Coffee, football and somatics
Doing zazen is a bit like putting your whole life on the stove, turning up the fire and watching the dross you had unconsciously presumed to be yourself bubble away in the misery of self-confrontation. In the beginning years of zazen, you are many times brought face-to-face with dimensions of your personality that you did not know were there and did not want to know were there. Often you experience emotional and physical pain that represents in an unmistakably primal way your own resistance to transformation.
--Spacious Body: Explorations in Somatic Ontology
Familiar, huh? Easy to apply this to an Ashtanga practice.
An interesting thing about this book is that the author relates many of his zen experiences, which most people think of as "mind" experiences, and then applies them to the Rolfing process, which most people think of as a "body" experience.
Good passages in the book about the creative process, from which all transformations arise, and the necessary "allowing" that fosters the creative process. He speaks about passivity and about willfulness, and suggests that both come from a conflicted, defensive orientation to the world. And that that orientation, built and reinforced over a lifetime, hinders full awareness.

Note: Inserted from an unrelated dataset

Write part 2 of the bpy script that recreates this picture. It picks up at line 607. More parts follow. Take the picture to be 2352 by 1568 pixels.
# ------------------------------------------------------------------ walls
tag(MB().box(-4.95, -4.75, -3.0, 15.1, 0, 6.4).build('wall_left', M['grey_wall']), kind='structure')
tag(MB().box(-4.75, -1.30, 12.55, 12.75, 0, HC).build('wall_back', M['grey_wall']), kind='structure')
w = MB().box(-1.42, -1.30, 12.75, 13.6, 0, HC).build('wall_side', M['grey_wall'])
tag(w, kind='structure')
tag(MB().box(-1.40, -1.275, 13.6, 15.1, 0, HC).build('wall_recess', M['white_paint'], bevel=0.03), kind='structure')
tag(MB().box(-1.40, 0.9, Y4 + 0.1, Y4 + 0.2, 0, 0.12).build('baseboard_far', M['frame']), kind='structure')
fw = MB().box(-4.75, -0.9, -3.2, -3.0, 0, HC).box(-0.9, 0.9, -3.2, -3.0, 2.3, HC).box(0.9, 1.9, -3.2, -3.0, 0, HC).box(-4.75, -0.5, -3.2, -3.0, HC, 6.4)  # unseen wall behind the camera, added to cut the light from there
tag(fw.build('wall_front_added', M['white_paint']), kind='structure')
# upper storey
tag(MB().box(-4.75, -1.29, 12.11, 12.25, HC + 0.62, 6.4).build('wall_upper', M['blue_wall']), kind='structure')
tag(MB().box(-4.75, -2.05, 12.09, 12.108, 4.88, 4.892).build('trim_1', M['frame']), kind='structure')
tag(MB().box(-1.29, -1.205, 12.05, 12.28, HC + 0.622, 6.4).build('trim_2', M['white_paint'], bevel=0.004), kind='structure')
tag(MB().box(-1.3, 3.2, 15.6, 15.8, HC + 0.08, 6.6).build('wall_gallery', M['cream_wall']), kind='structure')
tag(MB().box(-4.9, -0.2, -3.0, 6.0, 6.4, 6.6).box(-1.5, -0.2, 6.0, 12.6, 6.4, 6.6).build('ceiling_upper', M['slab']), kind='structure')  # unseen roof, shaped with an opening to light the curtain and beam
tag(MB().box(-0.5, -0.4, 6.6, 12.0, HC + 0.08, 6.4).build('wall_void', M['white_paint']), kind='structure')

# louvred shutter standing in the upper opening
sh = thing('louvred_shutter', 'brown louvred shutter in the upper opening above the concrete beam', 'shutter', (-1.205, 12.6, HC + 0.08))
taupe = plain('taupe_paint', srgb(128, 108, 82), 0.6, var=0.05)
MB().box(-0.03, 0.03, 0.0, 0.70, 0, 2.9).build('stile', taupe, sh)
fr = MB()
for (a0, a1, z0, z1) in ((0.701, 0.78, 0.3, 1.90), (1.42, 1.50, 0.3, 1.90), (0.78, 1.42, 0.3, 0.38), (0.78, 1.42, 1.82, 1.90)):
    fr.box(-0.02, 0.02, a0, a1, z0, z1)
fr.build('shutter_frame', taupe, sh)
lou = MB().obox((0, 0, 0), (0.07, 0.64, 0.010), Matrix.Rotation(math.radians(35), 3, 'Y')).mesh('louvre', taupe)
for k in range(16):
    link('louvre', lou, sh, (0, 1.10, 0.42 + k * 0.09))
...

If your being is a manifestation of defensive responses accreted into physical form, it's going to take some adjusting and burning off to clear things up. I can't help thinking of Ashtanga as a mode for attempting this. But perhaps any practice that forces you to confront yourself would work? And what practice, practiced mindfully, doesn't force you to confront yourself?
Today is my day off from practice. So it's all about coffee and football games and lounging around. Tomorrow is a Moon Day. Yay! Last night The Cop and I went out for dinner (standard Saturday night behavior) and then came home and tried to watch a movie. Miraculously, he fell asleep before I did (usually I am the party pooper), but I wasn't far behind. Perhaps I will never view a movie in its entirety for the rest of my life. Are all Ashtangis exhausted in the evening?